Con
l’esaurirsi della originale dottrina pitagorica che nel corso del V sec. si era
diffusa in molte città del mondo antico, in ambito romano nel periodo tardo
ellenistico si stavano diffondendo nuove dottrine filosofiche di tipo settario
come lo gnosticismo, il neoplatonismo e appunto il neopitagorismo, tutte
accomunate da aspetti salvifici ed eclettici.

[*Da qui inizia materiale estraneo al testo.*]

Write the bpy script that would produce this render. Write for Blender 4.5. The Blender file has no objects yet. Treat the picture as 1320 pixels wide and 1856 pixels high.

Il nostro Neopitagorismo si sviluppò fra il I sec. a.C. e il III sec. d.C. in aree e culture Mediterranee rielaborando i testi che vari autori, sulla scia degli insegnamenti che erano stati precedentemente trasmessi oralmente nelle varie cerchie esoteriche, avevano messo per iscritto accentuando gli aspetti morali e religiosi della dottrina derivati principalmente dall’origine orfico-misterica ma tralasciando però di fatto l’orientamento più matematico e scientifico. Alla base di tutti i pensieri troviamo infatti la divinizzazione e il culto del suo fondatore: la figura di Pitagora, infatti, come ci racconta Nigidio Figulo, primo esponente del I secolo a.C. di questa corrente, astrologo, mago ed esoterista oltre che esperto matematico, in questa nuova corrente finì per essere addirittura venerato e successivamente definito come un mago per le sue esperienze sacerdotali egizie, babilonesi e cabalistiche. Ma non solo. Anche la dottrina stessa subì radicali cambiamenti allontanandosi dall’originario pensiero per riversarsi in una concezione dove facevano capo un marcato dualismo, la concezione di un ordine matematico del mondo, la presenza di spiriti che mediano con l’essere umano e la possibilità di ricevere leggi divine per una rivelazione divina. Era infatti quest’ultima, nella nuova concezione filosofica, che doveva portare alla verità assoluta, e non più come nella tradizione precedente con la matematica, il numero, la figura geometrica, la dialettica e tutto ciò che ad essa era legata.